Falando em obras que a cronologia é modificada, eu sempre me lembro do ótimo filme Amnésia (Memento), do diretor Christopher Nolan, onde o filme é contado na maior parte do tempo de trás para frente.

Fábio "Mexicano":
Bom, independente do debate sobre a possibilidade ou não de desenvolver personagens com uma narrativa não linear, independente de haver bons e maus exemplos de animes e de histórias em outras mídias que usam narrativa não linear, acho que ninguém aqui vai discordar que, de forma não linear, é mais difícil. E, por tabela, mais fácil errar. E eu estou satisfeito com a escolha pela segurança que a produção do anime tomou.
Fábio "Mexicano":
Para encerrar, qual vocês acham que é o próximo grande obstáculo que a Violet vai precisar superar, depois de ter um vislumbre sobre como traduzir sentimentos em palavras?
Gato de Ulthar:
Quando ela se der conta do que é o amor, ela vai sentir muito mais falta do Major do que sentia antes. Penso que ela vai querer tirar essa história a limpo.
Vinícius Marino:
Todo o resto? 😂 Violet precisará se readaptar à vida civil. Especificamente, criar um propósito para si que não envolva o major.

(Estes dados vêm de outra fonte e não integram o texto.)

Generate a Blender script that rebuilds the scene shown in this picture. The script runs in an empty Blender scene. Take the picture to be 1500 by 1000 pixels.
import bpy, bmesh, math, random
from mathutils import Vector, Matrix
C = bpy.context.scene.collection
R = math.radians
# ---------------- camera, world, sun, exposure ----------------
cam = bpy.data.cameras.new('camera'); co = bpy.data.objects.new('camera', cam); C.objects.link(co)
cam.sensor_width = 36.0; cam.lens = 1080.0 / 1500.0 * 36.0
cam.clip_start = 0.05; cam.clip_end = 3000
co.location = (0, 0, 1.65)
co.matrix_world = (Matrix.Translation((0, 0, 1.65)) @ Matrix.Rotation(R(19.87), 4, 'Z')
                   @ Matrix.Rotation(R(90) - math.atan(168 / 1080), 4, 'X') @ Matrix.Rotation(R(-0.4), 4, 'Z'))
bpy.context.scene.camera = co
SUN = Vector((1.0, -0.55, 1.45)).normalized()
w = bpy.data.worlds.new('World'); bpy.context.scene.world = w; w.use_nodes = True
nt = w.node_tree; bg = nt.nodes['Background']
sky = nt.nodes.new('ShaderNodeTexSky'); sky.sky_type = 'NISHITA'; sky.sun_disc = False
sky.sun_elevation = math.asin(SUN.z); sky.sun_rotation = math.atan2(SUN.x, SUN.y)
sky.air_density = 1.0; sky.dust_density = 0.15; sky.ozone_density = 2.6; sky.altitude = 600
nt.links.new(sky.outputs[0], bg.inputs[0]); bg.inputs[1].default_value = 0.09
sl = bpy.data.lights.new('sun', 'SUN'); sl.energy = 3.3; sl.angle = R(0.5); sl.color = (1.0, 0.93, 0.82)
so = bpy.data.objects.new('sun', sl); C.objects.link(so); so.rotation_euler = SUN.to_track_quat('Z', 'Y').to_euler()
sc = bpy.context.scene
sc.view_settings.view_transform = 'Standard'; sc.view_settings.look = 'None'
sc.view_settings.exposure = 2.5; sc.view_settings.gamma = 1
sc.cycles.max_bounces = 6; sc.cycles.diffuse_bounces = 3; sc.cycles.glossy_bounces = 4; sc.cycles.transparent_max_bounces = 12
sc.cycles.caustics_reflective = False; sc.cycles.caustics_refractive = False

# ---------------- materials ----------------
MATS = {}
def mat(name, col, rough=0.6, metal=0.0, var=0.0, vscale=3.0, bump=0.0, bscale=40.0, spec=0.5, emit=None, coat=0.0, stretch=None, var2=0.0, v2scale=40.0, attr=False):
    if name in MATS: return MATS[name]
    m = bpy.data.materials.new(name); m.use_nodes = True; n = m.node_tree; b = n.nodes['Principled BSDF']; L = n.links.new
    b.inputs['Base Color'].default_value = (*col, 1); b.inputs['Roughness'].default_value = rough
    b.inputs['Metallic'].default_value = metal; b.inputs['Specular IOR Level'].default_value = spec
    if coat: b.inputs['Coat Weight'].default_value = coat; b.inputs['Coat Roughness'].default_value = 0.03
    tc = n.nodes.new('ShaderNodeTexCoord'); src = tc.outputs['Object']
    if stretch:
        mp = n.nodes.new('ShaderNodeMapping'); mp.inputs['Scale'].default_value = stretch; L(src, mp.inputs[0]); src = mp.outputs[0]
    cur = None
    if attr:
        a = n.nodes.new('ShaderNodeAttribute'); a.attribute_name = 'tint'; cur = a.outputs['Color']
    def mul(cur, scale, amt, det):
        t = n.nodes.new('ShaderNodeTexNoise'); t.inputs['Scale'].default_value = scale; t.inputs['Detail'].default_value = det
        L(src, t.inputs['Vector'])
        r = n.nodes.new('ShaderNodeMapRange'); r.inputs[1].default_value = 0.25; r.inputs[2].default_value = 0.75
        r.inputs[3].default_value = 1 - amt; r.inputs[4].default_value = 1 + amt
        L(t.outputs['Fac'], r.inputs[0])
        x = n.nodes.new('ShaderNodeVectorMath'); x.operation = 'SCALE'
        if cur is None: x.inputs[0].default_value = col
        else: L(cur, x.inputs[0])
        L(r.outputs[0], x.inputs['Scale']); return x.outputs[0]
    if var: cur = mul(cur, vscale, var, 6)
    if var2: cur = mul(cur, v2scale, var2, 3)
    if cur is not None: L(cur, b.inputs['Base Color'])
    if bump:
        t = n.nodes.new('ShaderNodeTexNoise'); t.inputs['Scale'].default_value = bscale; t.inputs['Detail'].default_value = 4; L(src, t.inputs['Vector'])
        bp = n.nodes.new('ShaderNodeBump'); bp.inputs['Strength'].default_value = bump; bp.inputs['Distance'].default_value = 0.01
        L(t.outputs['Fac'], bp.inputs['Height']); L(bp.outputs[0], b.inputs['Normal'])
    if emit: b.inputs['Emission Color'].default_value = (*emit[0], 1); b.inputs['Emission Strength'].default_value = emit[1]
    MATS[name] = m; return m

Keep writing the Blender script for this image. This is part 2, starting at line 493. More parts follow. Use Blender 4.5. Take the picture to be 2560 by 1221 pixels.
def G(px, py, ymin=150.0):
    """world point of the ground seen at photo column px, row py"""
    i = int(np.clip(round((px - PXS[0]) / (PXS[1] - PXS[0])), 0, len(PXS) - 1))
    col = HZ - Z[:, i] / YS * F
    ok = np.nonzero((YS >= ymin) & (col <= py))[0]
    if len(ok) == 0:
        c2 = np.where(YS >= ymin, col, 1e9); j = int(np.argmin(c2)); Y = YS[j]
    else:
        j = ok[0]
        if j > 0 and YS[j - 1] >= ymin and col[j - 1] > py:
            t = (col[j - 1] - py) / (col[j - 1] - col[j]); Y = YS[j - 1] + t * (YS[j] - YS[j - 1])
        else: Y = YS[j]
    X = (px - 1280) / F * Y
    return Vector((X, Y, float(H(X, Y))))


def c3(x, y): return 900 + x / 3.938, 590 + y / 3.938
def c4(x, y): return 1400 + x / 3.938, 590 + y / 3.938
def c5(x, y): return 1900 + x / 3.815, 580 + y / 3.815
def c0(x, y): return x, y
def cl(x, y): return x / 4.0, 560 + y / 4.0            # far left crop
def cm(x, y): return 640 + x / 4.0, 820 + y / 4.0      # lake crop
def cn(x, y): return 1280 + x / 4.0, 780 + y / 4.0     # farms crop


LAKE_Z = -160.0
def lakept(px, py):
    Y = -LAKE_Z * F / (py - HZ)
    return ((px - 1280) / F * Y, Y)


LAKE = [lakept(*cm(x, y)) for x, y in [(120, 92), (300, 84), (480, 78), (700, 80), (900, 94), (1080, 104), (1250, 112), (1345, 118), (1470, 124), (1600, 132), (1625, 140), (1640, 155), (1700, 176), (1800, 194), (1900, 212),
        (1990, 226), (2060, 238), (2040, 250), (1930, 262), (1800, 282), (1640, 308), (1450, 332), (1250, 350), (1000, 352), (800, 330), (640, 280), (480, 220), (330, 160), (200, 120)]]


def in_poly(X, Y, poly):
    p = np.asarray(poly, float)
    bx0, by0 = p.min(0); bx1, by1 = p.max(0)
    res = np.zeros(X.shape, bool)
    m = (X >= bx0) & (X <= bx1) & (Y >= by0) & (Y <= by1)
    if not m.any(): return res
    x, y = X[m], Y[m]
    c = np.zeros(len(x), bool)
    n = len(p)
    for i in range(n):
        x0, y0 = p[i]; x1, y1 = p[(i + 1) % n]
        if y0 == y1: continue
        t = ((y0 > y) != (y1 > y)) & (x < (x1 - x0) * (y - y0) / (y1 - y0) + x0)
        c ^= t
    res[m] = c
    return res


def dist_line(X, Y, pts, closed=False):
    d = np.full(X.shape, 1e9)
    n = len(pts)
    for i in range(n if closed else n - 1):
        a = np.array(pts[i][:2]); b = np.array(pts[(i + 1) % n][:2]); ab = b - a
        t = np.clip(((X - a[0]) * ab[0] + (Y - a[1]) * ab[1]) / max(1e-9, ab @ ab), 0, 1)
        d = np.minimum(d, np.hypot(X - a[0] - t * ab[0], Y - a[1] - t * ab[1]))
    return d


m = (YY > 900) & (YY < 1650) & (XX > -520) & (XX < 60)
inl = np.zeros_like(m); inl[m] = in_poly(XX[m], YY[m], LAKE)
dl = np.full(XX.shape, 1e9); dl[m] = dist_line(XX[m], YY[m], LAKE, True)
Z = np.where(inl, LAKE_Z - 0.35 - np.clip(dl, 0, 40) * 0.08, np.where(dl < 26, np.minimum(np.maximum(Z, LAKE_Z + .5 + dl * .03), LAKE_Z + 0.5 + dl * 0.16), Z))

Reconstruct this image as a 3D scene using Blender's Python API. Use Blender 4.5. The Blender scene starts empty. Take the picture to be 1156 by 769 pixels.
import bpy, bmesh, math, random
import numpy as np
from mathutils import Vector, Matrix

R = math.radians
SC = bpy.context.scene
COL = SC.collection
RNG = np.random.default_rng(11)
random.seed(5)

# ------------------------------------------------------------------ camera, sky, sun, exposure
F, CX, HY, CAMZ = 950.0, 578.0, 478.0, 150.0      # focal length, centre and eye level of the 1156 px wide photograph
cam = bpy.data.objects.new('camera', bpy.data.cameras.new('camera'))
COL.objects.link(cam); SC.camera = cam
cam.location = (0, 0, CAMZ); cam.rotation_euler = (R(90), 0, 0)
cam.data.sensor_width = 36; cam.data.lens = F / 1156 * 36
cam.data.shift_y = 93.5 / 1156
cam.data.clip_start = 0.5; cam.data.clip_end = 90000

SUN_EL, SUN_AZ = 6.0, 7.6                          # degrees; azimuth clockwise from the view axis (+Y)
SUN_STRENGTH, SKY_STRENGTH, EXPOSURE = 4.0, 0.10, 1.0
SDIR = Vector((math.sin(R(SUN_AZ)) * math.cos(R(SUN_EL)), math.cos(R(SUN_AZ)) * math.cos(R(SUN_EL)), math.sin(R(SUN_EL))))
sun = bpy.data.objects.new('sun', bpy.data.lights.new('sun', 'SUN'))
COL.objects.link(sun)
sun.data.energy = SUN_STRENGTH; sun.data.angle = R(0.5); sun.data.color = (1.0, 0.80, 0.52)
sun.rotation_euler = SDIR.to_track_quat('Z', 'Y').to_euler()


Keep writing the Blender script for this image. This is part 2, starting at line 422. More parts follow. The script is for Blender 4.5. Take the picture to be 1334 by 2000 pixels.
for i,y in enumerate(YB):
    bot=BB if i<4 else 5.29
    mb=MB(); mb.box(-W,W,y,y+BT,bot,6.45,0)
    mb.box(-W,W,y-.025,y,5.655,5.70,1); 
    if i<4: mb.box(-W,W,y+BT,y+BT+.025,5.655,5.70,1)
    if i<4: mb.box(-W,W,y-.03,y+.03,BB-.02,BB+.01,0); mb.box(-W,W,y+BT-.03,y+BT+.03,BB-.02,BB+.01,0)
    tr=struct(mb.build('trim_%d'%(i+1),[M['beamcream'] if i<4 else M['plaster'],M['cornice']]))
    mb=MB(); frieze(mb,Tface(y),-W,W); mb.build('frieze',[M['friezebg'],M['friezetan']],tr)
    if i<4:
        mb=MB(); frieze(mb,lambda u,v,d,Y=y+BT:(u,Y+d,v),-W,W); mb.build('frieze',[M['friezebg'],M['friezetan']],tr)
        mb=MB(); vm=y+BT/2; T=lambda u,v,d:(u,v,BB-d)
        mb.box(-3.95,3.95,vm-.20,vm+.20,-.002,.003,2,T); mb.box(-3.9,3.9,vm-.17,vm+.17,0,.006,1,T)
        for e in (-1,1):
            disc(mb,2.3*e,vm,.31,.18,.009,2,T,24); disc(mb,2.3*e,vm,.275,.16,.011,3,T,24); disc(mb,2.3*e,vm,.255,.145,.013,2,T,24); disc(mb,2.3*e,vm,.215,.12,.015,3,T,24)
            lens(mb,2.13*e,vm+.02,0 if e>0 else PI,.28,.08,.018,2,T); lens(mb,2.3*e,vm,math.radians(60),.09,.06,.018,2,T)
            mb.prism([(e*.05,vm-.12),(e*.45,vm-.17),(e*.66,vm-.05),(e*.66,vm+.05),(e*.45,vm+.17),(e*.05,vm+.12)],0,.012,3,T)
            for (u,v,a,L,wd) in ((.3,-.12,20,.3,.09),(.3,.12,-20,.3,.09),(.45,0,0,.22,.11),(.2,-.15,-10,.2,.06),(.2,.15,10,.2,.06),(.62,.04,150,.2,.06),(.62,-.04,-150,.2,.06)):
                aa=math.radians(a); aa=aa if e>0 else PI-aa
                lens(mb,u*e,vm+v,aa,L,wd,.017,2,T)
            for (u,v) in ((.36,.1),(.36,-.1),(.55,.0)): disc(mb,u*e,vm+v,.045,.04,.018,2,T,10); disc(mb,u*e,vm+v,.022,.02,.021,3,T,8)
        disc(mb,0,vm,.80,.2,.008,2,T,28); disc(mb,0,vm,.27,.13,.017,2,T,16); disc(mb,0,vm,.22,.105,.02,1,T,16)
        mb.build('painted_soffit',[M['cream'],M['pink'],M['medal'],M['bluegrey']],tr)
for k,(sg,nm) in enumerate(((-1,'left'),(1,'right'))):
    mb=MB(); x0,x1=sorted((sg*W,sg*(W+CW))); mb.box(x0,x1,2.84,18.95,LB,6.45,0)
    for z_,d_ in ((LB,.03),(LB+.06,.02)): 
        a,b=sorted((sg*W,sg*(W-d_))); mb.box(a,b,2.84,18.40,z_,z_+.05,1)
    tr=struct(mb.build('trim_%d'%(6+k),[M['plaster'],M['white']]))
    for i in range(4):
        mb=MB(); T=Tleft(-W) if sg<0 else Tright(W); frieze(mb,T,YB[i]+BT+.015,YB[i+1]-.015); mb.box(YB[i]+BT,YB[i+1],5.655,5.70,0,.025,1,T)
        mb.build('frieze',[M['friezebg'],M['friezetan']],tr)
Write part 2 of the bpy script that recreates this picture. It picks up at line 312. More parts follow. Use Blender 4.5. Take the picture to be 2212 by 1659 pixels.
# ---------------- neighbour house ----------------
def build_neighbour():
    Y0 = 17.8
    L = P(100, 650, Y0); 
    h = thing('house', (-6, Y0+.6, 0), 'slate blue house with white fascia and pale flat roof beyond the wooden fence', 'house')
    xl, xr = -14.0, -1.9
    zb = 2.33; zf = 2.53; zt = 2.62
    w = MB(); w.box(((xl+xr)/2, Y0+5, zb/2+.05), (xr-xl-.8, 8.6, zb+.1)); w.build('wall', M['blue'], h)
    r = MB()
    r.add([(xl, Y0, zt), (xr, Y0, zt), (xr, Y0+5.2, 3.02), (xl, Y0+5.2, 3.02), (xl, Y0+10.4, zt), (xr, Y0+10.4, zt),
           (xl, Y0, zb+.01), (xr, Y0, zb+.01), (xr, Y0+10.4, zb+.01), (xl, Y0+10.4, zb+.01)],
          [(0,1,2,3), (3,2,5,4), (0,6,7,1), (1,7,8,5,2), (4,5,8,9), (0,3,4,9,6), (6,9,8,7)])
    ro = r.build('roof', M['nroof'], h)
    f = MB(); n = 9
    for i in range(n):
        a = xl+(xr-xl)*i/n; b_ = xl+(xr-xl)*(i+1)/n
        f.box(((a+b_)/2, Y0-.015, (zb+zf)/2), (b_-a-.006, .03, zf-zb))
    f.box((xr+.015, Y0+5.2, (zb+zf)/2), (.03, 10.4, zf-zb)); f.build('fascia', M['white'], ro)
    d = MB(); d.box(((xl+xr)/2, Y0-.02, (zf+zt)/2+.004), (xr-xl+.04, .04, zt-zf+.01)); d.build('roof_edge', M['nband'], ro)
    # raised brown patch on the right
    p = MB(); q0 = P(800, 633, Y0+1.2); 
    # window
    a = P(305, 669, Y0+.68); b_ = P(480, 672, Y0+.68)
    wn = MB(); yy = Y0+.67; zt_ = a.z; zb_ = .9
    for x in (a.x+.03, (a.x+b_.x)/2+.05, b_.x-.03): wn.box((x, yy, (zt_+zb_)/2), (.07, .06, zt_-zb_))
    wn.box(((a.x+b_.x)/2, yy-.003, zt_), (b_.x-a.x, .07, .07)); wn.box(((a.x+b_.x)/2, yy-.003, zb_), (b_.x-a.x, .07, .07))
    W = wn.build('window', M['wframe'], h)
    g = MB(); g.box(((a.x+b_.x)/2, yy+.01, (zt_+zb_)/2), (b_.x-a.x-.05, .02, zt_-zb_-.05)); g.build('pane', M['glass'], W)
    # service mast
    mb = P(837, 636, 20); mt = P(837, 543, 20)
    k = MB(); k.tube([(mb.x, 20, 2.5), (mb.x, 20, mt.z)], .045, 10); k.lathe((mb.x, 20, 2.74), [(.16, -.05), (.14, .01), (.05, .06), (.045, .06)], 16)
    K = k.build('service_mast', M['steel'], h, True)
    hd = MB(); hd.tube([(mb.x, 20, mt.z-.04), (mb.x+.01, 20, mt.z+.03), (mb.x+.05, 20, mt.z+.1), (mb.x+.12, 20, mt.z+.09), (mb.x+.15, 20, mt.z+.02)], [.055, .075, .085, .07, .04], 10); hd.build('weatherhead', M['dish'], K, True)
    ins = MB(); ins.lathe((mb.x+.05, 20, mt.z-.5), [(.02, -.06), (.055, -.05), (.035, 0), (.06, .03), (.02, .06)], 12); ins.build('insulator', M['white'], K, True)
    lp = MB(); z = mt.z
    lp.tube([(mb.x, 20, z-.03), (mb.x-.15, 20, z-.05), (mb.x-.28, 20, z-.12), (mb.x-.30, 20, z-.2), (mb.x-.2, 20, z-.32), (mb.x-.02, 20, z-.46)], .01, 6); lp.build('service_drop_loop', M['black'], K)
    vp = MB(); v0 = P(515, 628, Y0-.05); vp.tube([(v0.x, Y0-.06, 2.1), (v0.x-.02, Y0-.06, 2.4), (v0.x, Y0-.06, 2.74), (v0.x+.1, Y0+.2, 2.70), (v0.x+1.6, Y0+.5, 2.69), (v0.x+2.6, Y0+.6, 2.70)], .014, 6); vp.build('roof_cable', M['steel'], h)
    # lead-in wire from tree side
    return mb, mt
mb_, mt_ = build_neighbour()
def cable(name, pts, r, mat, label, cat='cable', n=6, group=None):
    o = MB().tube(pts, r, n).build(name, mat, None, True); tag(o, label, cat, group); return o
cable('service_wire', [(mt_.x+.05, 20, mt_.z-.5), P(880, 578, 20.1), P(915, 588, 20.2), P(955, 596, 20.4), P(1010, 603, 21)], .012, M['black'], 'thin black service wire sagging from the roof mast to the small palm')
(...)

Não descarto ela se apaixonar por outra pessoa ou até mudar de vida.

Diego:
Pra começar a menina precisa aprender a fechar a boca de vez em quando 😛 Mas superado esse “pequeno” problema, imagino que o anime não vai mudar muito a sua fórmula até o fim, e espero encontrar aqui diversas histórias sobre pessoas e seus entes queridos, fazendo a Violet entender o amor em suas variadas facetas até que ela finalmente entenda de fato o que “eu te amo” significava naquele momento específico e para o major em específico.
Fábio "Mexicano":
Legal, cada um trouxe um elemento bem diferente, nem preciso especular dessa vez, deve ser tudo isso daí mesmo ☺ Até a próxima, então!